Apalagi, revisi RUU KUHP yang dimulai sejak 1970-an masih tidak kunjung terwujud sampai saat ini.
Hal tersebut disampaikan Direktur Informasi Komunikasi Politik, Hukum dan Keamanan, Direktorat Jenderal Informasi dan Komunikasi Publik (IKP) Kementerian Komunikasi dan Informatika (Kominfo), Bambang Gunawan, dalam Webinar Dialog Publik Rancangan Undang-Undang Kitab Undang-Undang Hukum Pidana (RUU KUHP), Selasa (20/9/2022).
Menurut Bambang, terdapat sejumlah isu krusial dalam pembahasan RUU KUHP yang perlu disosialisasikan lebih luas antara lain, penghinaan terhadap presiden dan wakil presiden, larangan penghasutan kepada penguasa, pidana mati, serta penodaan agama.
“Isu krusial lainnya seperti kejahatan kesusilaan, pencabulan, perzinahan serta living of law,” katanya.
Bambang menuturkan, RUU KUHP pernah dijalankan pada era Presiden Susilo Bambang Yudhoyono (SBY) pada 2004 dan 2012.
Kemudian pada 2019, kata Bambang, Presiden Joko Widodo melakukan penundaan RUU KUHP agar regulasi tersebut mendapat masukan dari masyarakat.
“RUU KUHP dimulai lagi pada April 2020 sampai sekarang,” katanya.
Menurutnya, Kominfo telah melakukan kick off sosialisasi RUU KUHP pada 23 Agustus 2022 untuk memberikan pemahaman dan ruang dialog kepada masyarakat.
Selain itu, Bambang mengharapkan agar masyarakat dapat memberikan masukan yang konstruktif dalam RUU KUHP.

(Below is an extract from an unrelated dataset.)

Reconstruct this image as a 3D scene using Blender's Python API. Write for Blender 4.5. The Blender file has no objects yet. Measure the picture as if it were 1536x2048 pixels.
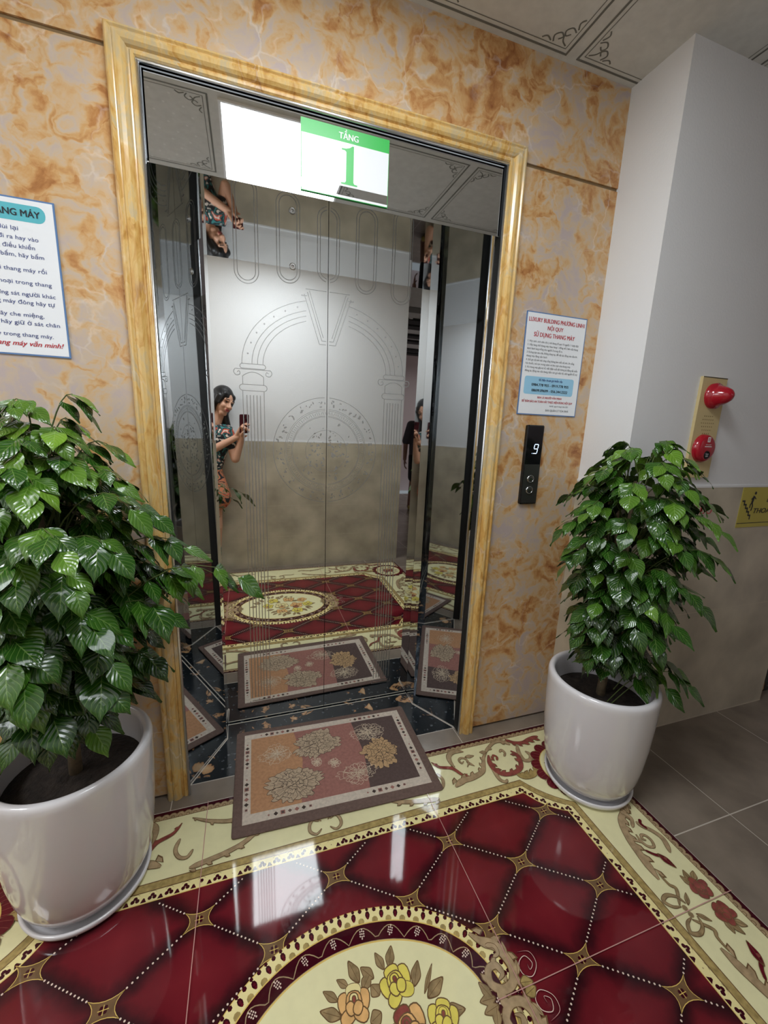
import bpy, bmesh, math, random
from mathutils import Vector, Matrix
random.seed(7)
PI = math.pi
SC = bpy.context.scene
COL = SC.collection

# ------------------------------------------------------------------ camera
CAMPOS = Vector((-0.6152, -1.4578, 1.40))
CR = Vector((0.94893, -0.31312, 0.03850)); CU = Vector((0.02873, 0.20731, 0.97785)); CF = Vector((0.31416, 0.92681, -0.20572))
cam_d = bpy.data.cameras.new('camera'); cam = bpy.data.objects.new('camera', cam_d); COL.objects.link(cam)
mw = Matrix.Identity(4)
for i in range(3):
    mw[i][0] = CR[i]; mw[i][1] = CU[i]; mw[i][2] = -CF[i]; mw[i][3] = CAMPOS[i]
cam.matrix_world = mw
cam_d.sensor_fit = 'HORIZONTAL'; cam_d.sensor_width = 36.0; cam_d.lens = 813.1 / 1536 * 36.0
cam_d.clip_start = 0.01; cam_d.clip_end = 60
SC.camera = cam
# ------------------------------------------------------------------ light levels
LED_STRENGTH = 15.0
SIDE_STRENGTH = 22.0
SC.view_settings.view_transform = 'Standard'; SC.view_settings.look = 'None'
SC.view_settings.exposure = 0.60; SC.view_settings.gamma = 1.0; SC.view_settings.use_curve_mapping = False
world = bpy.data.worlds.new('world'); SC.world = world; world.use_nodes = True
world.node_tree.nodes['Background'].inputs[0].default_value = (0.55, 0.6, 0.65, 1)
world.node_tree.nodes['Background'].inputs[1].default_value = 0.3
SC.cycles.max_bounces = 14; SC.cycles.glossy_bounces = 10; SC.cycles.diffuse_bounces = 4
SC.cycles.caustics_reflective = True; SC.cycles.sample_clamp_indirect = 6.0

# ------------------------------------------------------------------ colours and materials
def lin(c):
    return tuple(((x / 255) / 12.92 if x / 255 <= 0.04045 else ((x / 255 + 0.055) / 1.055) ** 2.4) for x in c) + (1.0,)
MATS = {}
def mat(name, rgb, rough=0.5, metal=0.0, coat=0.0, coat_rough=0.05, spec=0.5, emit=None, strength=0, noise=0, nscale=20, bump=0, bscale=60, nlight=1.0):
    m = bpy.data.materials.new(name); m.use_nodes = True; nt = m.node_tree; b = nt.nodes['Principled BSDF']
    b.inputs['Base Color'].default_value = lin(rgb); b.inputs['Roughness'].default_value = rough
    b.inputs['Metallic'].default_value = metal; b.inputs['Coat Weight'].default_value = coat
    b.inputs['Coat Roughness'].default_value = coat_rough; b.inputs['Specular IOR Level'].default_value = spec
    if emit is not None:
        b.inputs['Emission Color'].default_value = lin(emit); b.inputs['Emission Strength'].default_value = strength
    if noise or bump:
        tc = nt.nodes.new('ShaderNodeTexCoord')
    if noise:
        n = nt.nodes.new('ShaderNodeTexNoise'); n.inputs['Scale'].default_value = nscale; n.inputs['Detail'].default_value = 6
        nt.links.new(tc.outputs['Object'], n.inputs['Vector'])
        r = nt.nodes.new('ShaderNodeValToRGB'); r.color_ramp.elements[0].position = 0.3; r.color_ramp.elements[1].position = 0.7
        c = lin(rgb)
        r.color_ramp.elements[0].color = tuple(x * (1 - noise) for x in c[:3]) + (1,)
        r.color_ramp.elements[1].color = tuple(min(1, x * (1 + noise * nlight)) for x in c[:3]) + (1,)
        nt.links.new(n.outputs['Fac'], r.inputs['Fac']); nt.links.new(r.outputs['Color'], b.inputs['Base Color'])
    if bump:
        n2 = nt.nodes.new('ShaderNodeTexNoise'); n2.inputs['Scale'].default_value = bscale; n2.inputs['Detail'].default_value = 3
        nt.links.new(tc.outputs['Object'], n2.inputs['Vector'])
        bp = nt.nodes.new('ShaderNodeBump'); bp.inputs['Strength'].default_value = bump; bp.inputs['Distance'].default_value = 0.01
        nt.links.new(n2.outputs['Fac'], bp.inputs['Height']); nt.links.new(bp.outputs['Normal'], b.inputs['Normal'])
    MATS[name] = m
    return m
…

Webinar Dialog Publik Rancangan Undang-Undang Kitab Hukum Pidana (RUU KUHP), yang digelar oleh Kominfo menghadirkan tiga narasumber yakni Guru Besar Hukum Universitas Negeri Semarang Benny Riyanto, Guru Besar Hukum Pidana Universitas Indonesia Harkristuti Harkrisnowo, serta Ketua Umum Masyarakar Hukum Pidana dan Kriminologi (MAHUPIKI) Yenti Garnasih.